Apple chief executive officer Tim Cook sent a company-wide email reiterating the company’s core values and highlighting steps the company would take to ensure such incidents did not occur again.

Cook’s email which was shared by Buzzfeed, touches upon a number of issues.

At the outset, Cook calls the Melbourne incident “unacceptable" but “isolated", a moment which the company will use as an opportunity to draw lessons. “What people have seen and heard from watching the video on the web does not represent our values. It is not a message we would ever want to deliver to a customer or hear ourselves," Cook wrote.

One of the highlights of the email is the pledge that Apple makes to its customers and to itself—that “Apple is open.

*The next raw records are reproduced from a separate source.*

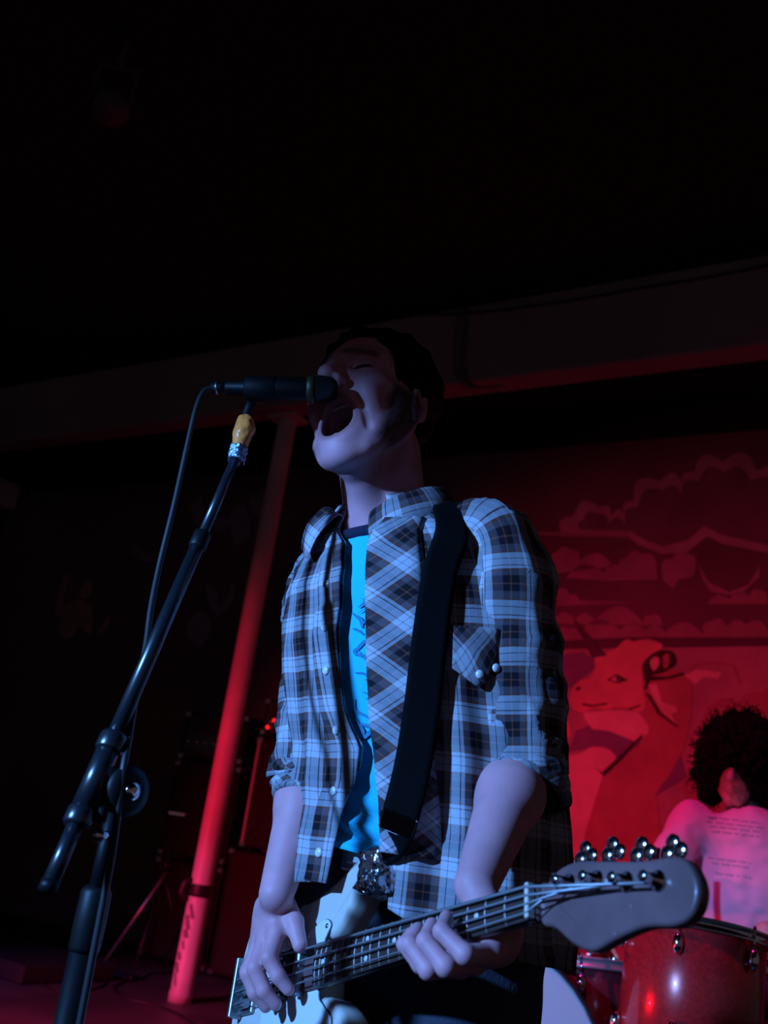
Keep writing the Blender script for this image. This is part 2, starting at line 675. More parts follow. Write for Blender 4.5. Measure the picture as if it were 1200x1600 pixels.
# cumulus clouds and streaks
big = [(880, 838), (897, 806), (936, 792), (955, 806), (978, 806), (990, 782), (1032, 752), (1068, 756), (1084, 738), (1130, 722), (1182, 736), (1240, 770), (1300, 800)]
paint('painted_cloud', scallop(big + [(1300, 880), (1190, 862), (1130, 850), (1105, 838), (1075, 862), (1035, 866), (1000, 852), (980, 838)], 12), 'cloud', 1)
core = [(906, 828), (912, 812), (934, 803), (950, 820), (978, 818), (998, 792), (1036, 766), (1064, 772), (1092, 752), (1132, 738), (1172, 750), (1225, 786), (1290, 812)]
paint('painted_cloud', scallop(core + [(1290, 868), (1190, 850), (1128, 836), (1100, 822), (1076, 844), (1035, 854), (1004, 842), (984, 830)], 12, .35), 'cloud_core', 2)
paint('painted_cloud', [(840, 832), (980, 832), (990, 840), (840, 836)], 'streak', 3)
for pts, t, m in [
    ([(862, 880), (872, 862), (890, 858), (906, 876), (960, 886), (870, 896), (850, 892)], 4, 'streak'),
    ([(885, 903), (945, 896), (968, 884), (978, 872), (1005, 866), (1026, 880), (1028, 906), (1000, 906), (950, 908)], 5, 'streak'),
    ([(1034, 886), (1050, 874), (1078, 866), (1088, 880), (1062, 905), (1052, 920), (1036, 906)], 4, 'streak'),
    ([(1092, 882), (1108, 910), (1140, 926), (1170, 914), (1188, 884), (1186, 902), (1160, 926), (1140, 930), (1110, 924), (1098, 904)], 0, 'cloud'),
    ([(870, 938), (874, 920), (890, 930), (905, 938), (992, 942), (900, 946), (870, 948)], 3, 'streak'),
    ([(1106, 944), (1140, 936), (1172, 932), (1186, 922), (1200, 938), (1200, 944), (1150, 944)], 5, 'streak'),
    ([(868, 974), (872, 962), (892, 962), (898, 968), (930, 968), (1006, 972), (1018, 962), (1034, 968), (1036, 978), (930, 976)], 7, 'streak'),
    ([(872, 1002), (874, 984), (890, 984), (905, 990), (970, 984), (1008, 986), (1040, 988), (1100, 992), (1112, 970), (1136, 980), (1166, 976), (1200, 984), (1220, 996), (980, 996), (900, 1000)], 11, 'streak')]:
    paint('painted_cloud', scallop(pts, t, .3), m, 3)
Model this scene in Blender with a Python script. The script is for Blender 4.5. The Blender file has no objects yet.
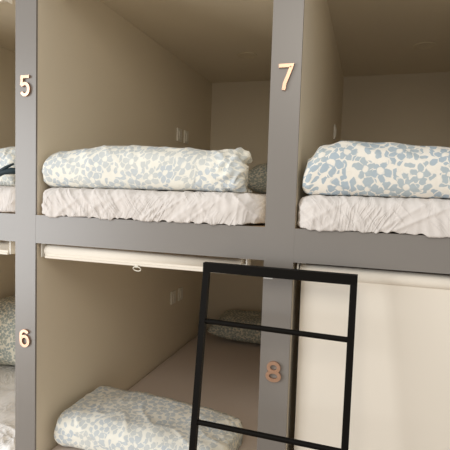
import bpy, bmesh, math, random
from mathutils import Vector, Matrix, noise

sc = bpy.context.scene
COL = sc.collection
PI = math.pi
Z0 = 1.45            # the room floor lies 1.45 m below the upper bed boards; heights below count from the boards

W, P = 0.95, 0.101   # clear width of a berth, width of a post
DEPTH = 2.06         # length of a berth
CEIL = 1.02          # berth ceiling above the upper boards
RAIL = 0.114         # height of the cross rails
LOW = -1.15          # lower boards

# ------------------------------------------------------------------ materials
def sock(n, *names):
    for k in names:
        if k in n.inputs:
            return n.inputs[k]

def mat(name, col, rough=0.5, metal=0.0, spec=0.5, bump=0.0, bscale=40.0, mottle=0.0, mscale=3.0):
    m = bpy.data.materials.new(name); m.use_nodes = True
    nt = m.node_tree; b = nt.nodes['Principled BSDF']
    b.inputs['Base Color'].default_value = (*col, 1)
    b.inputs['Roughness'].default_value = rough
    b.inputs['Metallic'].default_value = metal
    s = sock(b, 'Specular IOR Level', 'Specular')
    s.default_value = spec
    tc = nt.nodes.new('ShaderNodeTexCoord')
    if bump:
        n = nt.nodes.new('ShaderNodeTexNoise'); n.inputs['Scale'].default_value = bscale
        n.inputs['Detail'].default_value = 4
        nt.links.new(tc.outputs['Object'], n.inputs['Vector'])
        bp = nt.nodes.new('ShaderNodeBump'); bp.inputs['Strength'].default_value = bump
        bp.inputs['Distance'].default_value = 0.004
        nt.links.new(n.outputs['Fac'], bp.inputs['Height'])
        nt.links.new(bp.outputs['Normal'], b.inputs['Normal'])
    if mottle:
        n = nt.nodes.new('ShaderNodeTexNoise'); n.inputs['Scale'].default_value = mscale
        n.inputs['Detail'].default_value = 3
        nt.links.new(tc.outputs['Object'], n.inputs['Vector'])
        r = nt.nodes.new('ShaderNodeMapRange')
        r.inputs['To Min'].default_value = 1 - mottle; r.inputs['To Max'].default_value = 1 + mottle
        nt.links.new(n.outputs['Fac'], r.inputs['Value'])
        mx = nt.nodes.new('ShaderNodeVectorMath'); mx.operation = 'SCALE'
        mx.inputs[0].default_value = col
        nt.links.new(r.outputs['Result'], mx.inputs['Scale'])
        nt.links.new(mx.outputs['Vector'], b.inputs['Base Color'])
    return m

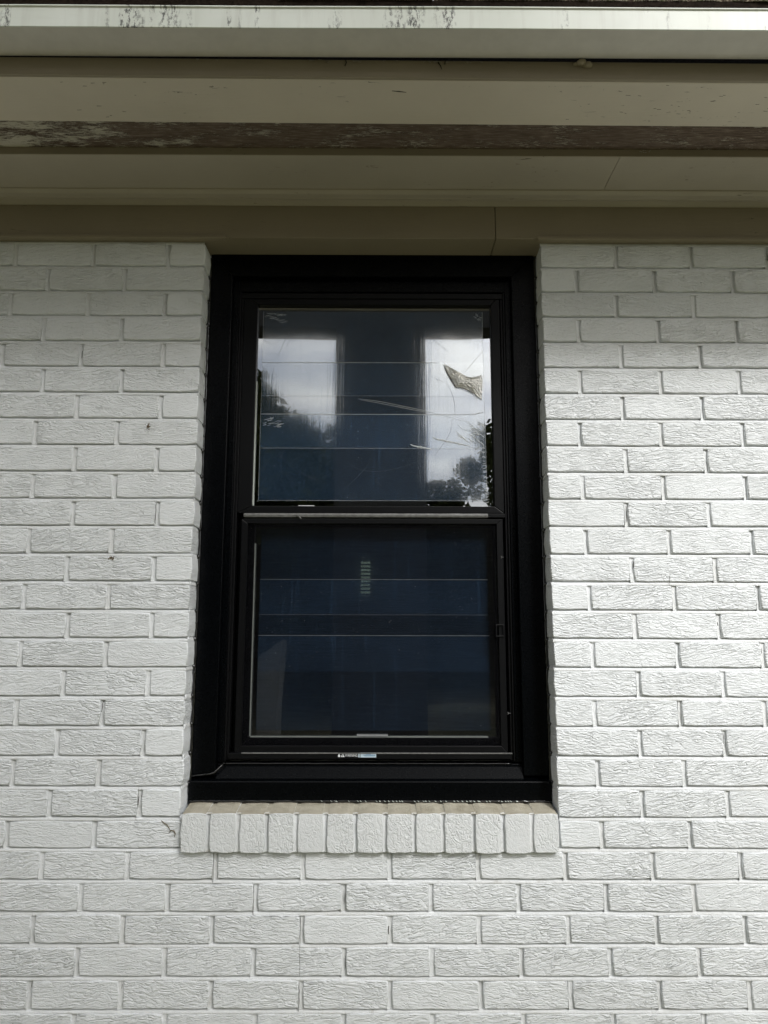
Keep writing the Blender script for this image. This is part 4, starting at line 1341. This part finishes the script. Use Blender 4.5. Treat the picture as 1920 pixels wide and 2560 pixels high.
def tree(name, label, x, y, h, cr_r, nleaf, seed, leaf=0.16, base=0.3, group='trees across the garden', sq=1.0, lean=0.0, ball=None):
    q = random.Random(seed)
    t = root(name, label, 'tree', (x, y, 0), group)
    m = MB()
    m.tube([(0, 0, 0), (0.1, 0.05, h * .25), (lean * .5, 0.1, h * .5), (lean, 0, h * .8)], [0.035 * h, 0.028 * h, 0.02 * h, 0.008 * h], 9)
    cl_ = []
    for i in range(10):
        a = q.uniform(0, 2 * PI); z = h * q.uniform(max(0.3, base), 0.88); rr = cr_r * q.uniform(0.45, 0.95)
        p = (lean * z / h + rr * math.cos(a), rr * math.sin(a) * sq, z + rr * 0.35)
        m.tube([(lean * z / h, 0, z * 0.75), ((p[0]) * .5, p[1] * .5, z * .95), p], [0.010 * h, 0.007 * h, 0.002 * h], 6)
    put('trunk', m.mesh('trunk', MT['bark']), t)
    if ball:
        for i in range(150):
            d = Vector((q.gauss(0, 1), q.gauss(0, 1), q.gauss(0, 1))).normalized() * q.uniform(0.35, 1.0) ** 0.6
            cl_.append((ball[0] + d.x * ball[2], d.y * ball[2] * .8, ball[1] + d.z * ball[3], ball[2] * q.uniform(0.10, 0.2)))
    for i in range(0 if ball else 46):
        zz = q.uniform(base, 1.0)
        w = math.sin(PI * min(0.93, max(0.12, (zz - base) / (1 - base) * 0.85 + 0.1))) ** 0.7
        a = q.uniform(0, 2 * PI); rr = cr_r * w * math.sqrt(q.uniform(0.05, 1))
        cl_.append((lean * zz + rr * math.cos(a), rr * math.sin(a) * sq, h * zz, cr_r * q.uniform(0.16, 0.33)))
    m = MB(); vs, fs = m.v, m.f
    for i in range(nleaf):
        c = cl_[q.randrange(len(cl_))]
        d = Vector((q.gauss(0, 1), q.gauss(0, 1), q.gauss(0, 1))).normalized() * c[3] * q.uniform(0.25, 1.0) ** 0.5
        p = Vector(c[:3]) + d
        a1 = Vector((q.gauss(0, 1), q.gauss(0, 1), q.gauss(0, 1))).normalized()
        a2 = a1.orthogonal().normalized() * leaf * q.uniform(.25, .5); a1 = a1 * leaf * q.uniform(.5, 1.0)
        k = len(vs)
        vs.extend([tuple(p - a1), tuple(p + a2), tuple(p + a1), tuple(p - a2)])
        fs.append((k, k + 1, k + 2, k + 3)); m.mi.append(0); m.sm.append(False)
    put('crown', m.mesh('crown', MT['leaf'], fix=False), t)
    return t
tree('garden_tree', 'tall dense tree mirrored as a dark slope in the upper pane’s left side', -4.2, -10.0, 6.0, 3.2, 75000, 1, 0.12, 0.05, ball=(0.0, 3.05, 3.2, 3.15))
tree('garden_tree', 'loose tree mirrored at the upper pane’s right edge', 3.1, -10.5, 5.4, 1.5, 20000, 2, 0.095, 0.1, ball=(0, 3.6, 1.8, 2.1))
tree('garden_tree', 'low round tree mirrored right of the dark pillar in the upper pane', 0.15, -12.5, 4.4, 1.6, 32000, 3, 0.11, 0.05, ball=(0, 2.7, 1.9, 1.9))
tree('garden_tree', 'bushy tree hidden behind the dark pillar in the mirrored view', -1.2, -14.0, 5.2, 3.0, 7000, 4, 0.22, 0.05)
tree('garden_tree', 'far bushy tree mirrored beyond the low round tree', 6.5, -16.0, 6.5, 3.4, 7000, 6, 0.24, 0.05)
tree('garden_tree', 'far broad tree left of the mirrored dark slope', -9.0, -14.0, 9.0, 4.5, 8000, 7, 0.26, 0.05)
hd = root('garden_hedge', 'long dark hedge across the garden, mirrored in the lower pane', 'hedge', (0, -17.5, 0))
m = MB(); q = random.Random(77)
m.box(-16, 16, -0.6, 0.6, 0, 2.9)
put('opaque_core', m.mesh('opaque_core', MT['leaf']), hd)  # solid box added inside the hedge to keep bright gaps out
m = MB()
for i in range(15000):
    p = Vector((q.uniform(-16.3, 16.3), q.gauss(0.55, 0.25), 3.3 * q.random() ** 0.8 + 0.35 * math.sin(q.random() * 3)))
    p.z += 0.35 * noise.noise((p.x * 0.8, 0, 0))
    a1 = Vector((q.gauss(0, 1), q.gauss(0, 1), q.gauss(0, 1))).normalized(); a2 = a1.orthogonal().normalized() * 0.09; a1 = a1 * 0.2
    k = len(m.v); m.v.extend([tuple(p - a1), tuple(p + a2), tuple(p + a1), tuple(p - a2)])
    m.f.append((k, k + 1, k + 2, k + 3)); m.mi.append(0); m.sm.append(False)
put('foliage', m.mesh('foliage', MT['leaf'], fix=False), hd)
# unseen near tree, added so its thin crown dims the sun on the left part of the wall
tree('added_shade_tree', 'added unseen tall thin-leaved tree out to the right, dimming the sun on the wall', 2.0, -5.6, 9.4, 2.1, 1650, 8, 0.13, 0.66, group='added shade trees', lean=-1.0)
print('bricks', nb)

Our stores and our hearts are open to people from all walks of life, regardless of race or religion, gender or sexual orientation, age, disability, income, language or point of view. All across our company, being inclusive and embracing our differences makes our products better and our stores stronger."

Surprisingly, the staff at the Melbourne Apple store that turned out the black teenagers are themselves of diverse nationalities, including Australia, Egypt, Italy and India and, between them, speak 15 languages, including Urdu, Portuguese, Arabic and Mandarin.

Following the incident, staff at all Apple stores will undergo refresher training programmes. Training would be given on inclusion and customer engagement, concepts that may have been forgotten over time.

Cook’s email is high on rhetoric and hyperbole, extolling old virtues and customer service practices which should be second nature for a customer-focused company like Apple. The incident may be isolated but raises important questions around diversity. Apple itself has been struggling to increase and improve diversity practices. According to the company’s latest diversity report, Apple has hired 50% more black employees and 66% more Hispanics in the US. But overall, Apple remains 69% male and 55% white.